Household wealth in the U.S. climbed in the fourth quarter, propelled by a gain in home prices that is helping repair family finances.

Net worth for households and non-profit groups increased by $1.17 trillion from October through December, or 1.8 percent from the previous three months, to $66.1 trillion, the Federal Reserve said today from Washington in its flow of funds report.

Household wealth is climbing back to its pre-recession level as the recovery in home values helps Americans overcome higher taxes Congress put in place this year. Federal Reserve policy makers’ plans to keep lending rates low may continue to shore up finances, giving consumers the confidence to keep buying big-ticket items including cars and homes.

“Growing wealth makes people more apt to spend,” Joshua Shapiro, chief U.S. economist at Maria Fiorini Ramirez Inc. in New York, said before the report. “Part of the Fed’s grand plan is hoping that the wealth effect helps growth.”

The value of financial assets owned by American households, including stocks and pension-fund holdings, increased by $784.4 billion in the fourth quarter, today’s Fed report showed.

The gain this quarter may be even bigger as investors have taken tax increases and federal government budget cuts in stride.

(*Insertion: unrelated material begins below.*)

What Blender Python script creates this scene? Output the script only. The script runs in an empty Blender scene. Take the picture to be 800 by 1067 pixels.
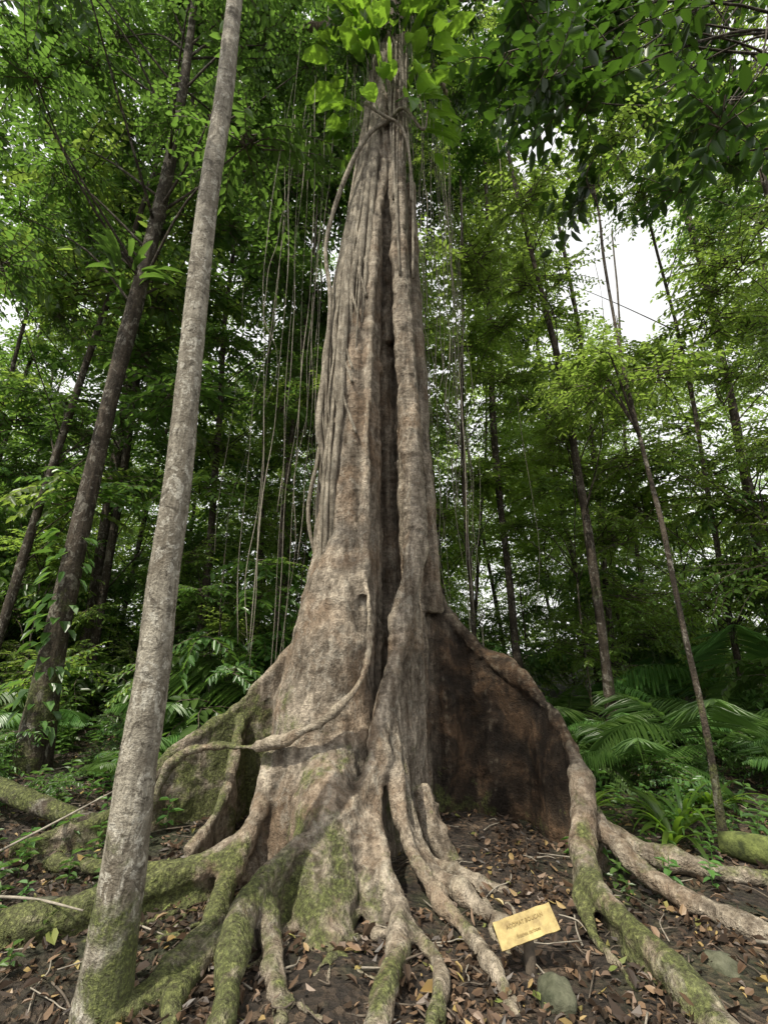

On March 6, the Dow Jones Industrial Average closed at a record, and the value of U.S. equities has now increased by $1.44 trillion since the end of 2012.

Household real-estate assets climbed by $417.5 billion, according to today’s flow of funds data. Owners’ equity as a share of total household real-estate holdings increased to 46.6 percent last quarter from 45.2 percent in the previous three months.

Housing Recovery

Underpinning those gains, the housing market is making its way toward recovery. CoreLogic Inc. said last month that the national median single-family home price climbed 10 percent in the fourth quarter from a year earlier, the biggest gain since 2005. Single-family home prices rose in almost 88 percent of U.S. cities in that period as the recovery broadened.

Improving residential real-estate values may support the economy even more than gains in equities. Economists Karl Case, John Quigley and Robert Shiller found that changes in house prices -- and in real estate wealth -- have a bigger impact on consumer spending than the ups and downs of stock prices and financial wealth. Case told Bloomberg News last month that consumer spending would be boosted by $80 billion in 2013 by the rise in home values that has already occurred and homeowners’ expectations that additional gains will come.